Polycarp found some sequence of positive integers [b1,b2,…,bn]. He agrees to change each element by at most one. In the other words, for each element there are exactly three options: an element can be decreased by 1, an element can be increased by 1, an element can be left unchanged.
Determine a minimum possible number of elements in b which can be changed (by exactly one), so that the sequence b becomes an arithmetic progression, or report that it is impossible.
It is possible that the resulting sequence contains element equals 0.
Input
The first line contains a single integer n (1≤n≤100000) — the number of elements in b.
The second line contains a sequence b1,b2,…,bn (1≤bi≤109).
Output
If it is impossible to make an arithmetic progression with described operations, print -1. In the other case, print non-negative integer — the minimum number of elements to change to make the given sequence becomes an arithmetic progression. The only allowed operation is to add/to subtract one from an element (can’t use operation twice to the same position).
Examples
inputCopy
4
24 21 14 10
outputCopy
3
inputCopy
2
500 500
outputCopy
0
inputCopy
3
14 5 1
outputCopy
-1
inputCopy
5
1 3 6 9 12
outputCopy
1
Note
In the first example Polycarp should increase the first number on 1, decrease the second number on 1, increase the third number on 1, and the fourth number should left unchanged. So, after Polycarp changed three elements by one, his sequence became equals to [25,20,15,10], which is an arithmetic progression.

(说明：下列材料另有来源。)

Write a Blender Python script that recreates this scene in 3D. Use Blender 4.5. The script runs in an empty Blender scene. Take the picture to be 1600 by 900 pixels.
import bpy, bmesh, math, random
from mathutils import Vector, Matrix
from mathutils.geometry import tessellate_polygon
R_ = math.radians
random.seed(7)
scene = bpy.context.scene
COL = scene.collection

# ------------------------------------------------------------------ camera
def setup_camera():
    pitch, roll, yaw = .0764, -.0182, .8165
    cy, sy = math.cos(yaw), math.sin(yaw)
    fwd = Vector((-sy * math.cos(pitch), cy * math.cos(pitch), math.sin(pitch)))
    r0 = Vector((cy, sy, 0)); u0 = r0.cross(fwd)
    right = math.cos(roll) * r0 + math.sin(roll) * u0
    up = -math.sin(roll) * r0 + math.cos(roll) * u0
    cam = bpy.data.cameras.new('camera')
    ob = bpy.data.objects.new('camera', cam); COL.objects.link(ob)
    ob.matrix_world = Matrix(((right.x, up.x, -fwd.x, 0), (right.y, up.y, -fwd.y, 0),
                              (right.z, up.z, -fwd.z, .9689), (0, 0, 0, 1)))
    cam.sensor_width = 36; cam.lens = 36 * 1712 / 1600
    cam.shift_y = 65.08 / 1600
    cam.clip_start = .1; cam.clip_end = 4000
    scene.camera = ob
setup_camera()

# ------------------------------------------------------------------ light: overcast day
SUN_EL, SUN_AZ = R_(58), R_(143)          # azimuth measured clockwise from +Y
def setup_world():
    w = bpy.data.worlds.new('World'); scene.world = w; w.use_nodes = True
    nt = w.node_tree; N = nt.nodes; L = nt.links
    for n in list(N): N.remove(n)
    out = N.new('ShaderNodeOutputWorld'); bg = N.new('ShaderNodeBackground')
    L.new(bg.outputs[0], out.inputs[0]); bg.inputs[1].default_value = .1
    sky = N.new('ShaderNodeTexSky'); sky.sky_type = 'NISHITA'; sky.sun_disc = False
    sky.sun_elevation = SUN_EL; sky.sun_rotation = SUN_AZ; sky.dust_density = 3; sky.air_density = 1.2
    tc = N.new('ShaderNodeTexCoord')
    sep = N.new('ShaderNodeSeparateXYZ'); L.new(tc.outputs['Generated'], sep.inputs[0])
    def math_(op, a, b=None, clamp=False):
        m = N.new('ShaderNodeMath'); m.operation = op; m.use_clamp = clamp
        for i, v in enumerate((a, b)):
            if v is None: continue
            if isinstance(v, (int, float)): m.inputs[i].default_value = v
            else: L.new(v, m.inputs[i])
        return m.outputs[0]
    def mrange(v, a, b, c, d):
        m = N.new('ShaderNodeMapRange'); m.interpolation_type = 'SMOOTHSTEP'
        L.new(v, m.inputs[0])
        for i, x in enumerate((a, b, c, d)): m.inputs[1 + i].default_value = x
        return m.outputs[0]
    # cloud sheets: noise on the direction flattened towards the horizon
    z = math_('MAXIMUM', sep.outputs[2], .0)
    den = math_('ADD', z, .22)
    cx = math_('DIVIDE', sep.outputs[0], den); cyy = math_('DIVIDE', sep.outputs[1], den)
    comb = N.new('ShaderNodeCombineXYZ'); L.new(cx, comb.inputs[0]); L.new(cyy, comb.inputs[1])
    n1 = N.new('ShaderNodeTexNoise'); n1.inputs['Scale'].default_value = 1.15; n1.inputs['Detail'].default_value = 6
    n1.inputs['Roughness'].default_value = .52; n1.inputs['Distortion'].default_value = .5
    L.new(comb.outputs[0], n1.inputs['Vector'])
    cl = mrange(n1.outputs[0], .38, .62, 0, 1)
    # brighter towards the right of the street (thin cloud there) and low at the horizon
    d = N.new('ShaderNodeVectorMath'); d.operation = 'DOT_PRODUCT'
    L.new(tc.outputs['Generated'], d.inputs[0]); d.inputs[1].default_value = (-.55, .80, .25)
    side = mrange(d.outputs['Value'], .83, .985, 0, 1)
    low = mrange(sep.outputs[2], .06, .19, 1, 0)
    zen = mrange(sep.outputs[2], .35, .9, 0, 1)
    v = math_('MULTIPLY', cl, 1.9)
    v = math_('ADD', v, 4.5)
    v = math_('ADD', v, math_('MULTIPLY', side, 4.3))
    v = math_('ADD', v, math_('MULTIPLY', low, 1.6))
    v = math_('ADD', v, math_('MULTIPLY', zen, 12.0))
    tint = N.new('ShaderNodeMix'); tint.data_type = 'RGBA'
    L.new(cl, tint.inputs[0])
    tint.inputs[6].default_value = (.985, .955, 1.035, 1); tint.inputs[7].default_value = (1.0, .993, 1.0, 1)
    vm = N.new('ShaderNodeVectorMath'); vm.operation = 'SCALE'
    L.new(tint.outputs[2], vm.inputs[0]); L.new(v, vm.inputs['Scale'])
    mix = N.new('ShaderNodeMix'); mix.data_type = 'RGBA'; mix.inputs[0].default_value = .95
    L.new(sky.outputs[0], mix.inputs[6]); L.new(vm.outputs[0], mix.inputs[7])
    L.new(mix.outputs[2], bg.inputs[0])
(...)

In the second example Polycarp should not change anything, because his sequence is an arithmetic progression.
In the third example it is impossible to make an arithmetic progression.
In the fourth example Polycarp should change only the first element, he should decrease it on one. After that his sequence will looks like [0,3,6,9,12], which is an arithmetic progression.
思路:
通过调整前两个数,求得公差,依次对后面数操作,满足公差要求,若能一直操作结束,则满足题意,注意,需要在9次调整中选最小的,9次调整,可以通过循环得到。
package 一月十三;
import java.util.Scanner;
public class almostArithmeticprogressoon {
private static final int maxn=100005;
public static void main(String[] args) {
// TODO Auto-generated method stub
int n,i,j,k;
int[] a=new int[maxn];
int[] b=new int[maxn];
Scanner sc=new Scanner(System.in);
n=sc.nextInt();
for ( i = 1; i <=n; i++) {
a[i]=sc.nextInt();
}
sc.close();
//一个或两个数直接返回
if(n==2||n==1) {
System.out.println(0);
return;
}
//最小值不会大于n
int minum=n;
//如果n==0,返回-1;否则返回minum;
int flag=0;
//暴力求解,外层循环i,代表对第一个元素的操作;
for(i=-1;i<=1;i++) {
//代表对第二元素操作,外循环三次,内循环三次,总共3*3次;
for(j=-1;j<=1;j++) {
//cnt代表对前两个元素的操作数量,i,j==1或-1;均进行1次,0进行次;
int cnt=Math.abs(i)+Math.abs(j);
//复制数组位b,对操作,因为要对a 操作9次,必须保证a不被修改
for(k=0;k<=n;k++) {
b[k]=a[k];
}
//对b 进行操作,在i,j取不同值
b[1]+=i;
b[2]+=j;
//x代表差值
int x=b[1]-b[2];
//从第三项与第二项差开始,一直到最后两项的差值;
for(k=2;k<n;k++) {
//如果前一项减去后一项加1后等于x;对x进行加1操作
if(b[k]-(b[k+1]+1)==x) {
b[k+1]+=1;
cnt++;
}
else if(b[k]-b[k+1]==x) {
}
else if(b[k]-(b[k+1]-1)==x) {
b[k+1]-=1;
cnt++;
}
//+,-不变都不满足,进行结束for循环
else {
break;
}
}
//循环结束后,判断,如果k==n,则未执行break;说明满足题意### 注意,是n 不是n-1; 因为最后一次会加1;
//若能达到n ,flag置为1;
if(k==n) {
minum=Math.min(minum,cnt);flag=1;
}
}
}
//若为1,则存在,输出,否则为0;
//当n ==1||n==2时,已经在前面结束程序
if(flag==1) {
System.out.println(minum);
}
else System.out.println(-1);
}
}